■ **Goal of the exercise**
Please quote the material exactly, every line of it.

■ **Given entries**
- - -

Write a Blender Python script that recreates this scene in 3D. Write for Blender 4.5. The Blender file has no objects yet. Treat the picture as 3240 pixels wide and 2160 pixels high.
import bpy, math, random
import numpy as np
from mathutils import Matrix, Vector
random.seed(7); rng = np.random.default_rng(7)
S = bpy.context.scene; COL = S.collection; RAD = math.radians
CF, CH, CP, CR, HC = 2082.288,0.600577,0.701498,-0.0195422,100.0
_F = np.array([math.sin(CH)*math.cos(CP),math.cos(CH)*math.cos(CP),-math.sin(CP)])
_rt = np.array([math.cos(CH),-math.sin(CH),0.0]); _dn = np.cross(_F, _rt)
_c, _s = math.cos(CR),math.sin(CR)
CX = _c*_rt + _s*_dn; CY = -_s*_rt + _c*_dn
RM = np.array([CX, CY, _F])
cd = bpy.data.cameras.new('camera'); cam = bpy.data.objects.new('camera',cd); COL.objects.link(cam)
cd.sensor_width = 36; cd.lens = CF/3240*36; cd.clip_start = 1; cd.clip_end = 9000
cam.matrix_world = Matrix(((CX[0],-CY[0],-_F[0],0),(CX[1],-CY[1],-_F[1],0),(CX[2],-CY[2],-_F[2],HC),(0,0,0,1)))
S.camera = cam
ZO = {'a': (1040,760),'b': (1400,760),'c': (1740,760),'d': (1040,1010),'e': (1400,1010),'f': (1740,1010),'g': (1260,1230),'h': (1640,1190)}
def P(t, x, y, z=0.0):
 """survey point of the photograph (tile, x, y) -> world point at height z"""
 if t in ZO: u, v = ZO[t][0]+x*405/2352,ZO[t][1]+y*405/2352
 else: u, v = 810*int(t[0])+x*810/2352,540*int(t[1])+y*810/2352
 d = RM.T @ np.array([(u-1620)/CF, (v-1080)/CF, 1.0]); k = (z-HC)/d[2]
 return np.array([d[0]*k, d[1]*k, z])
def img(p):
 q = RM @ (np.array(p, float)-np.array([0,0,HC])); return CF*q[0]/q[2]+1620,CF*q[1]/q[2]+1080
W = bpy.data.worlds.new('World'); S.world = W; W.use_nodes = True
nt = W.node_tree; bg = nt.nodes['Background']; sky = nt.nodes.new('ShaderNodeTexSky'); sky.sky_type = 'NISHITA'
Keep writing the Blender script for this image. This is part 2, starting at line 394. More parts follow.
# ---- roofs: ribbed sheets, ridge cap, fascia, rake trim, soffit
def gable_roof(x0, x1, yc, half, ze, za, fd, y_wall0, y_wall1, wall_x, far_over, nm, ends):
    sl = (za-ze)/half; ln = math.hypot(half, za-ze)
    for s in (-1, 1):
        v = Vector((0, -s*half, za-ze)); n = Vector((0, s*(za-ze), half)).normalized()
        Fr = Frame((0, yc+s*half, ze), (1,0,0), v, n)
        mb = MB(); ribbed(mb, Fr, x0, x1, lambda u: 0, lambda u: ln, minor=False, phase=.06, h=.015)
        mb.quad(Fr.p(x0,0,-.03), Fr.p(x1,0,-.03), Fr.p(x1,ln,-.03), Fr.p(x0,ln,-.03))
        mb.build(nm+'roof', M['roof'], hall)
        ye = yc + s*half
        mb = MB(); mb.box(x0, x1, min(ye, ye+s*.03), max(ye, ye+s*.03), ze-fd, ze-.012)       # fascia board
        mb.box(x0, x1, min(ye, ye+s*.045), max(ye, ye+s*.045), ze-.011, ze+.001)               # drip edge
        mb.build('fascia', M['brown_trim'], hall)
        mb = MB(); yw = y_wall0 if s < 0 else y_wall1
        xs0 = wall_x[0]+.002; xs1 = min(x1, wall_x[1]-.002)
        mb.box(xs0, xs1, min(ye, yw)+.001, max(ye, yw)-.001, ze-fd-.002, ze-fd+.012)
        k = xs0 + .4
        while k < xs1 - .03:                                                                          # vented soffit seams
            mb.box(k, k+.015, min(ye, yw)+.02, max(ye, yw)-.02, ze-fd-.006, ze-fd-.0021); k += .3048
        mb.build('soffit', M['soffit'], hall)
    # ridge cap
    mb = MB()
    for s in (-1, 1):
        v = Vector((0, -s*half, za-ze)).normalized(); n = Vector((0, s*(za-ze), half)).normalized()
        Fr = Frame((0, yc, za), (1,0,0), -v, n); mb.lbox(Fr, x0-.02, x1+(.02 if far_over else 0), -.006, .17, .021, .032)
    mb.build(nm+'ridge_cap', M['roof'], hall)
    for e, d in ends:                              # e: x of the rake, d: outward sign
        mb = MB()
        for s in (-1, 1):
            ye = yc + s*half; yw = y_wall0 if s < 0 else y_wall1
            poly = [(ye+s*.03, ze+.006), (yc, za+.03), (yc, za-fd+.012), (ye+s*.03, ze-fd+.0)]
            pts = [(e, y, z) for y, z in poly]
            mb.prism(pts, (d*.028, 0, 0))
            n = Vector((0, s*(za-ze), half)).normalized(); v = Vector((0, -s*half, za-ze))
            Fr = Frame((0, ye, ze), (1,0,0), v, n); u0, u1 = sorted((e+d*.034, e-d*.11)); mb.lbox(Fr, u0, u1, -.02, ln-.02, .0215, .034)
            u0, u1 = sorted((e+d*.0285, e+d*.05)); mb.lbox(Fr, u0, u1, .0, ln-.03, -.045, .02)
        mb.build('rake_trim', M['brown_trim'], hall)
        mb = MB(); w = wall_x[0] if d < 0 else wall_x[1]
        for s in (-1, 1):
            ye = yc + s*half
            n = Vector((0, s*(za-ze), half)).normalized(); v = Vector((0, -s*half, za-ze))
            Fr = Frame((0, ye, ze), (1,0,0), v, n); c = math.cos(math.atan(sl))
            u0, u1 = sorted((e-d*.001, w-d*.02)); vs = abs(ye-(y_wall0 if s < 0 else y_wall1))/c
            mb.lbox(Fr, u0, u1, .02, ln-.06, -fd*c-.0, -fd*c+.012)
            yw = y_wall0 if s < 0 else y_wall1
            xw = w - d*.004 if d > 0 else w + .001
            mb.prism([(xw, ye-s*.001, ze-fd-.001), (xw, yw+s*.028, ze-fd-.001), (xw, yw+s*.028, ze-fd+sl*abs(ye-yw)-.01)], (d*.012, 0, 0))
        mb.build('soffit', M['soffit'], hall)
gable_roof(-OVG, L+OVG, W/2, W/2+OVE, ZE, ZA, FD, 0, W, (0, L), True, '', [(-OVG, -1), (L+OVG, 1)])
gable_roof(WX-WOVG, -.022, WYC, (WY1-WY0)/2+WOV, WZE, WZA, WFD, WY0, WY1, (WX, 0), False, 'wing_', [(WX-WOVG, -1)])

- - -

■ **Output for this task**
Write a Blender Python script that recreates this scene in 3D. Write for Blender 4.5. The Blender file has no objects yet. Treat the picture as 3240 pixels wide and 2160 pixels high.
import bpy, math, random
import numpy as np
from mathutils import Matrix, Vector
random.seed(7); rng = np.random.default_rng(7)
S = bpy.context.scene; COL = S.collection; RAD = math.radians
CF, CH, CP, CR, HC = 2082.288,0.600577,0.701498,-0.0195422,100.0
_F = np.array([math.sin(CH)*math.cos(CP),math.cos(CH)*math.cos(CP),-math.sin(CP)])
_rt = np.array([math.cos(CH),-math.sin(CH),0.0]); _dn = np.cross(_F, _rt)
_c, _s = math.cos(CR),math.sin(CR)
CX = _c*_rt + _s*_dn; CY = -_s*_rt + _c*_dn
RM = np.array([CX, CY, _F])
cd = bpy.data.cameras.new('camera'); cam = bpy.data.objects.new('camera',cd); COL.objects.link(cam)
cd.sensor_width = 36; cd.lens = CF/3240*36; cd.clip_start = 1; cd.clip_end = 9000
cam.matrix_world = Matrix(((CX[0],-CY[0],-_F[0],0),(CX[1],-CY[1],-_F[1],0),(CX[2],-CY[2],-_F[2],HC),(0,0,0,1)))
S.camera = cam
ZO = {'a': (1040,760),'b': (1400,760),'c': (1740,760),'d': (1040,1010),'e': (1400,1010),'f': (1740,1010),'g': (1260,1230),'h': (1640,1190)}
def P(t, x, y, z=0.0):
 """survey point of the photograph (tile, x, y) -> world point at height z"""
 if t in ZO: u, v = ZO[t][0]+x*405/2352,ZO[t][1]+y*405/2352
 else: u, v = 810*int(t[0])+x*810/2352,540*int(t[1])+y*810/2352
 d = RM.T @ np.array([(u-1620)/CF, (v-1080)/CF, 1.0]); k = (z-HC)/d[2]
 return np.array([d[0]*k, d[1]*k, z])
def img(p):
 q = RM @ (np.array(p, float)-np.array([0,0,HC])); return CF*q[0]/q[2]+1620,CF*q[1]/q[2]+1080
W = bpy.data.worlds.new('World'); S.world = W; W.use_nodes = True
nt = W.node_tree; bg = nt.nodes['Background']; sky = nt.nodes.new('ShaderNodeTexSky'); sky.sky_type = 'NISHITA'
Keep writing the Blender script for this image. This is part 2, starting at line 394. More parts follow.
# ---- roofs: ribbed sheets, ridge cap, fascia, rake trim, soffit
def gable_roof(x0, x1, yc, half, ze, za, fd, y_wall0, y_wall1, wall_x, far_over, nm, ends):
    sl = (za-ze)/half; ln = math.hypot(half, za-ze)
    for s in (-1, 1):
        v = Vector((0, -s*half, za-ze)); n = Vector((0, s*(za-ze), half)).normalized()
        Fr = Frame((0, yc+s*half, ze), (1,0,0), v, n)
        mb = MB(); ribbed(mb, Fr, x0, x1, lambda u: 0, lambda u: ln, minor=False, phase=.06, h=.015)
        mb.quad(Fr.p(x0,0,-.03), Fr.p(x1,0,-.03), Fr.p(x1,ln,-.03), Fr.p(x0,ln,-.03))
        mb.build(nm+'roof', M['roof'], hall)
        ye = yc + s*half
        mb = MB(); mb.box(x0, x1, min(ye, ye+s*.03), max(ye, ye+s*.03), ze-fd, ze-.012)       # fascia board
        mb.box(x0, x1, min(ye, ye+s*.045), max(ye, ye+s*.045), ze-.011, ze+.001)               # drip edge
        mb.build('fascia', M['brown_trim'], hall)
        mb = MB(); yw = y_wall0 if s < 0 else y_wall1
        xs0 = wall_x[0]+.002; xs1 = min(x1, wall_x[1]-.002)
        mb.box(xs0, xs1, min(ye, yw)+.001, max(ye, yw)-.001, ze-fd-.002, ze-fd+.012)
        k = xs0 + .4
        while k < xs1 - .03:                                                                          # vented soffit seams
            mb.box(k, k+.015, min(ye, yw)+.02, max(ye, yw)-.02, ze-fd-.006, ze-fd-.0021); k += .3048
        mb.build('soffit', M['soffit'], hall)
    # ridge cap
    mb = MB()
    for s in (-1, 1):
        v = Vector((0, -s*half, za-ze)).normalized(); n = Vector((0, s*(za-ze), half)).normalized()
        Fr = Frame((0, yc, za), (1,0,0), -v, n); mb.lbox(Fr, x0-.02, x1+(.02 if far_over else 0), -.006, .17, .021, .032)
    mb.build(nm+'ridge_cap', M['roof'], hall)
    for e, d in ends:                              # e: x of the rake, d: outward sign
        mb = MB()
        for s in (-1, 1):
            ye = yc + s*half; yw = y_wall0 if s < 0 else y_wall1
            poly = [(ye+s*.03, ze+.006), (yc, za+.03), (yc, za-fd+.012), (ye+s*.03, ze-fd+.0)]
            pts = [(e, y, z) for y, z in poly]
            mb.prism(pts, (d*.028, 0, 0))
            n = Vector((0, s*(za-ze), half)).normalized(); v = Vector((0, -s*half, za-ze))
            Fr = Frame((0, ye, ze), (1,0,0), v, n); u0, u1 = sorted((e+d*.034, e-d*.11)); mb.lbox(Fr, u0, u1, -.02, ln-.02, .0215, .034)
            u0, u1 = sorted((e+d*.0285, e+d*.05)); mb.lbox(Fr, u0, u1, .0, ln-.03, -.045, .02)
        mb.build('rake_trim', M['brown_trim'], hall)
        mb = MB(); w = wall_x[0] if d < 0 else wall_x[1]
        for s in (-1, 1):
            ye = yc + s*half
            n = Vector((0, s*(za-ze), half)).normalized(); v = Vector((0, -s*half, za-ze))
            Fr = Frame((0, ye, ze), (1,0,0), v, n); c = math.cos(math.atan(sl))
            u0, u1 = sorted((e-d*.001, w-d*.02)); vs = abs(ye-(y_wall0 if s < 0 else y_wall1))/c
            mb.lbox(Fr, u0, u1, .02, ln-.06, -fd*c-.0, -fd*c+.012)
            yw = y_wall0 if s < 0 else y_wall1
            xw = w - d*.004 if d > 0 else w + .001
            mb.prism([(xw, ye-s*.001, ze-fd-.001), (xw, yw+s*.028, ze-fd-.001), (xw, yw+s*.028, ze-fd+sl*abs(ye-yw)-.01)], (d*.012, 0, 0))
        mb.build('soffit', M['soffit'], hall)
gable_roof(-OVG, L+OVG, W/2, W/2+OVE, ZE, ZA, FD, 0, W, (0, L), True, '', [(-OVG, -1), (L+OVG, 1)])
gable_roof(WX-WOVG, -.022, WYC, (WY1-WY0)/2+WOV, WZE, WZA, WFD, WY0, WY1, (WX, 0), False, 'wing_', [(WX-WOVG, -1)])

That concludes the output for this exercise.